§ SOURCE DATA

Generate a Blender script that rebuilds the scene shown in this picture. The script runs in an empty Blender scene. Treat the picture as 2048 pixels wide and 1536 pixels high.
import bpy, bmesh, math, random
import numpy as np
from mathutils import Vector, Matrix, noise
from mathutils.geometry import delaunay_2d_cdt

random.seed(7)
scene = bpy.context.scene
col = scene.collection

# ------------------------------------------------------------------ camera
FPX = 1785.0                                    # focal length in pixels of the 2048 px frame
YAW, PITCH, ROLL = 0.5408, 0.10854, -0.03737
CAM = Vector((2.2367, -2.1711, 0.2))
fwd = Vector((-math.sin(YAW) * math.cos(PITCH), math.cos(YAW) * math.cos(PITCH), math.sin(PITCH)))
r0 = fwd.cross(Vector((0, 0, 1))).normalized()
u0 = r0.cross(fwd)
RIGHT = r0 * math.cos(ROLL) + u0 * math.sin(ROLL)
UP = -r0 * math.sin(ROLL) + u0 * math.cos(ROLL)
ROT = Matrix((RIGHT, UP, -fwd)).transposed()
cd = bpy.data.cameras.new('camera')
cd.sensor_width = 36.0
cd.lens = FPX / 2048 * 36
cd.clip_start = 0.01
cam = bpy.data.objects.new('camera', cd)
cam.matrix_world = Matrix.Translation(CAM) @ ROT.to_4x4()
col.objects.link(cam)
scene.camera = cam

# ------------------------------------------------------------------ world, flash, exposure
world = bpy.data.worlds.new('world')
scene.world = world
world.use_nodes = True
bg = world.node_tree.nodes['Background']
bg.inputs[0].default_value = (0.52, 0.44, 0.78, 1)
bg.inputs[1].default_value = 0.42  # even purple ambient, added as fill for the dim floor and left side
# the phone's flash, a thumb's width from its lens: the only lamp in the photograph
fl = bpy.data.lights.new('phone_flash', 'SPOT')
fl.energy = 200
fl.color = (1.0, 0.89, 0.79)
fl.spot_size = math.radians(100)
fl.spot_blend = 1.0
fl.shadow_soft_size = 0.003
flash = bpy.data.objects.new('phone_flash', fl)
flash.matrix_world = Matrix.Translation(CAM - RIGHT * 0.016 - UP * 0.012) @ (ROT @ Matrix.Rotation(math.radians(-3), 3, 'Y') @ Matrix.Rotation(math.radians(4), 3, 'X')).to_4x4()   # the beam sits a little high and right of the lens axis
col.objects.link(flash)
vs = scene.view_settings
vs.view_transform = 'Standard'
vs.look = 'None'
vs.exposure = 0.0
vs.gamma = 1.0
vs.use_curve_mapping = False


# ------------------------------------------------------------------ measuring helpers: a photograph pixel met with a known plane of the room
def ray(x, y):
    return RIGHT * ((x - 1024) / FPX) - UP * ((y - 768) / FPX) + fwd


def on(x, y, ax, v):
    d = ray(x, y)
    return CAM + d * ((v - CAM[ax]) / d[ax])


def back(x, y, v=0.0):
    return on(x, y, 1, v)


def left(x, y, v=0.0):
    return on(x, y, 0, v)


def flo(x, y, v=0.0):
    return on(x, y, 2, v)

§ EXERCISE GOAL
Reproduce exactly, please, only the lines from the start of the data above to the line that contains "col = scene.collection", with both ends kept.

§ OUTPUT FOR THIS TASK
Generate a Blender script that rebuilds the scene shown in this picture. The script runs in an empty Blender scene. Treat the picture as 2048 pixels wide and 1536 pixels high.
import bpy, bmesh, math, random
import numpy as np
from mathutils import Vector, Matrix, noise
from mathutils.geometry import delaunay_2d_cdt

random.seed(7)
scene = bpy.context.scene
col = scene.collection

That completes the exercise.